Se si affronta il tema della competitività a livello microeconomico, occorre richiamare i tanti fattori che determinano la capacità delle imprese di essere concorrenziali “in condizioni di mercato libere ed eque”: non solo il prezzo, ma la qualità del prodotto, i modelli produttivi e organizzativi, le strategie di distribuzione e marketing, le politiche del marchio. Esistono inoltre fattori non dipendenti dalla singola impresa, come le istituzioni e le politiche, il contesto macroeconomico (la certezza dei contratti, la politica monetaria e il sistema creditizio, la burocrazia e le infrastrutture, le modalità di partenariato pubblico-privato, ecc.), lo sviluppo tecnologico diffuso e la qualità e i livelli di istruzione.

Nel 2000, il Consiglio europeo di Lisbona si prefiggeva l’obiettivo di far sì che l’Unione Europea fosse “l’economia della conoscenza più competitiva e più dinamica del mondo, in grado di creare una crescita economica sostenibile accompagnata da un miglioramento quantitativo e qualitativo dell’occupazione e da una maggiore coesione sociale.”

A soli due anni da Lisbona, e ben prima della crisi finanziaria ed economica, la Commissione ha denunciato un indebolimento generalizzato della competitività del sistema europeo, proponendo politiche di riduzione dei costi di produzione, anche incentrate sulla riduzione dei salari a parità di prodotto. La svalutazione salariale è una soluzione immediata per aumentare la competitività, ma trascura altri fattori che sono molto più determinanti, soprattutto nei sistemi economici avanzati.

Anche il Jobs Act, attraverso lo sgravio fiscale dei 3 anni, comporta una riduzione del costo del lavoro per le imprese, senza impatto negativo sul dipendente.
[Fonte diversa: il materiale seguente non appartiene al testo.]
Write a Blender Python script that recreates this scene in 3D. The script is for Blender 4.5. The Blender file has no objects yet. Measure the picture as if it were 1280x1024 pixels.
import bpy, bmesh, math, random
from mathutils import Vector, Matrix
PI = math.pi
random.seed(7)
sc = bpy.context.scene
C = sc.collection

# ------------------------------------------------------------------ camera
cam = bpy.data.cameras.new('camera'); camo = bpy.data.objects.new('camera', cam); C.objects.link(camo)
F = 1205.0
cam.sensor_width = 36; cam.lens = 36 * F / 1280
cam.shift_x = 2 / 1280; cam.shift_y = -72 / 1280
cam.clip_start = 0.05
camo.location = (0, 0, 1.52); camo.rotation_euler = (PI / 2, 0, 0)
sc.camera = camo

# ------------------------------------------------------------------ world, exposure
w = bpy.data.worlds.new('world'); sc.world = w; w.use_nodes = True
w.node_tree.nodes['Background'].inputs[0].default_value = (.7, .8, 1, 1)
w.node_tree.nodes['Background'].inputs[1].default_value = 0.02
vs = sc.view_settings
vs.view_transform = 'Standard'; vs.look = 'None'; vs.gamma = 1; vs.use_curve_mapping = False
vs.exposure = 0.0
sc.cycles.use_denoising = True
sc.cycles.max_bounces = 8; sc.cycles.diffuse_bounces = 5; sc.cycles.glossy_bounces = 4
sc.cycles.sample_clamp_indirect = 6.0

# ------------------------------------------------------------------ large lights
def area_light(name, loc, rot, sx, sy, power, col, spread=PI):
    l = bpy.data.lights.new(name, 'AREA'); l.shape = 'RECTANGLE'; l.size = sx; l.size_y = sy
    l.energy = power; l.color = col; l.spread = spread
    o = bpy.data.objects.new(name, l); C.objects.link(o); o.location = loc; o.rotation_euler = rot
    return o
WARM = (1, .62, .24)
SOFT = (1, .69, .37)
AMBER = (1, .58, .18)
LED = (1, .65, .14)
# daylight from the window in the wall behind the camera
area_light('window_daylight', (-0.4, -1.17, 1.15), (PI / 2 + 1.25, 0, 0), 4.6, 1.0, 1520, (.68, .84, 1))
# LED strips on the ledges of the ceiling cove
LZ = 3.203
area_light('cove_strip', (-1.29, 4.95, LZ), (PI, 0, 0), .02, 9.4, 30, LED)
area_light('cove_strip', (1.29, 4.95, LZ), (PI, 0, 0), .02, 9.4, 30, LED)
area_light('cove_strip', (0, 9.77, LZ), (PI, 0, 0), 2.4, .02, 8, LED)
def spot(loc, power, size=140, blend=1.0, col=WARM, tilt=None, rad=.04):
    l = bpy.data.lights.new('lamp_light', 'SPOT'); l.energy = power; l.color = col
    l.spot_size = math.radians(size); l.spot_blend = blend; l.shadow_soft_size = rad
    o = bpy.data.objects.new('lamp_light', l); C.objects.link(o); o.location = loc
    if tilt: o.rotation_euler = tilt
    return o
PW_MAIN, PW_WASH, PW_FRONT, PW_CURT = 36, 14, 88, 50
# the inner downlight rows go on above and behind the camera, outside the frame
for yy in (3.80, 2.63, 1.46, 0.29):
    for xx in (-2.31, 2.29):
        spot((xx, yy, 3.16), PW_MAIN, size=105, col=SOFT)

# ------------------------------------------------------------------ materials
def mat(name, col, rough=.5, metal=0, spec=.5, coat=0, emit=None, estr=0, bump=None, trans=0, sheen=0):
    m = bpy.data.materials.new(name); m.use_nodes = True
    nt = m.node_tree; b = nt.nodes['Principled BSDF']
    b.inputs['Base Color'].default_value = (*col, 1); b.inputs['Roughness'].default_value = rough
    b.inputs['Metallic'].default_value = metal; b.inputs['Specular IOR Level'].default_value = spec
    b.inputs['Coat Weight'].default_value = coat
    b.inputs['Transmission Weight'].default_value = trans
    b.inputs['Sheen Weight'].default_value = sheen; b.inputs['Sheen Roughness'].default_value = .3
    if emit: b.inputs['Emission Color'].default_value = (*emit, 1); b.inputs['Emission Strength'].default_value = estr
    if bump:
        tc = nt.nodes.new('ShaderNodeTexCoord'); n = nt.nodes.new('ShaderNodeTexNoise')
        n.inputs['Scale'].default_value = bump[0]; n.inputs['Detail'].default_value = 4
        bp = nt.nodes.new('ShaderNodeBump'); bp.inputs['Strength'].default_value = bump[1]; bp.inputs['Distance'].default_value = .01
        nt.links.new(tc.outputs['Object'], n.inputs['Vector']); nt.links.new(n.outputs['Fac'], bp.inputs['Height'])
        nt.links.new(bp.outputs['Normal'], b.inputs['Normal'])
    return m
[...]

Il Jobs Act sta iniziando forse a produrre effetti sulla competitività delle imprese soprattutto piccole e medie, che hanno la necessità di investire su una manodopera molto qualificata e stabile: questo, insieme ad altri fattori, potrebbe contribuire all’aumento della competitività del Paese e allo sviluppo di ciascuna azienda.

Certo, il Jobs Act non è la panacea di tutti i problemi di un sistema economico e industriale non competitivo: tuttavia, può essere il primo tassello di un mosaico ancora tutto da costruire.